In the evening, the students will join Nadav for a cookery workshop in the village of Abu Ghosh.

The trip will proceed to the Beit Valley, where the UNISG group will meet Prof. Uri Meir-Cheezik at the Neve Eitan kibbutz and visit the fisheries and date plantations of the Maoz Haim kibbutz.

The third part of the trip will take in the north of the country, Upper Galilee. At Qatzrin the students will meet olive oil and cosmetics producers before climbing the Golan Heights to visit Majdal Shams, a town with a mostly Druze population on the border with Syria. Here they will discover local life and dine with Druze families.

The following day the party will visit the Metula farming community to attend a lecture on agriculture in politically sensitive areas. Afterwards, they will visit the Agamon Hula Nature Park and meet the Upper Galilee Slow Food Convivium leaders Einat and Avigdor Rothem at their b&b, the Pausa Inn.

The journey will continue to Haifa, the city of coexistence, where different faiths and cultures live peacefully together, thus contributing to its socio-economic growth. Here the party will visit the famous Bahai gardens and the German Colony before heading off on a delicious “taste track” among the small workshops and eateries where traditional Arab and Jewish foods are made — further evidence of the multicultural atmosphere of the place.

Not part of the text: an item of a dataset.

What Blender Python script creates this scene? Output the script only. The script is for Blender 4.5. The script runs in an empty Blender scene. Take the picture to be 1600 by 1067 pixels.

The UNISG students will end their trip at Tel Aviv, where they will devote much of their time to the city’s rich gastronomy. Here too activities have been organized with the help of former UNISG students such as Leora Meidan, who will take the party round the various city neighborhoods.

The tour will set off from the large, colorful Shuk HaCarmel market in the historical Yemenite quarter and then visit Shuk Hanamal, Israel’s first Earth Market, originally set up by Michal Ansky, a former UNISG student who is now a top Israeli food broadcaster and Master Chef judge.

To round the trip off on a high note, the students will be guests at a dinner at the Italian Embassy.